Former Calgary Stampeders running back, 37-year-old Jerome Messam received an 18-month suspended sentence after he pled guilty to a voyeurism charge earlier in 2021. While Messam will not be going to jail, he will nonetheless have a criminal record.

On Monday afternoon at the Court of King's Bench, Justice Aprile Grosse said that a conditional discharge would not be an appropriate sentencing in this case.

"In this case, it would not be proportional, particularly to the gravity of the offence," Justice Grosse told the court.

Messam and the victim, whose name is under a publication ban, had followed each other on social media in November 2016 before they arranged to meet. During a sexual encounter, Messam, without the woman's consent video recorded their sexual activity.

In February 2017, the victim learned of the existence of the video recording after Messam had sent four short video clips of their tryst over Snapchat. He never shared the video clips with anyone else and would later delete the clips. In April 2018, the woman brought a complaint against Messam to the CFL and would also file a police report. The CFL terminated Messam's contract.

On Monday afternoon at the Court of King's Bench, Justice Aprile Grosse said that while the former CFL player did not try to use the video to threaten the victim, nor did he distribute it to others, she impressed upon Messam did violate the woman's privacy.
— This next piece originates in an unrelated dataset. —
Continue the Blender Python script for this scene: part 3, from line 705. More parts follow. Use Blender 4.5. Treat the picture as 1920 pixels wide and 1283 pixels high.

"It is difficult to think of another circumstance in which a person would reasonably have a higher expectation of privacy or feel more violated by a breach," she said. "The bottom line is that offences of this nature must be significantly denunciated and deterred."

Justice Grosse said that she accepted that Messam was genuinely sorry for what he did, though she did underline that through his remarks to the court, Messam continued to downplay the consequences of his actions, in particular, how it has impacted the victim.

" I find that he does not have insight into the full extent of the seriousness of what he did, or the harm caused to [the victim] as he continues to downplay those, particularly in comparison to the loss he feels that he has suffered."

Messam was not present in person during his sentencing in Calgary on Monday but instead appeared via video call.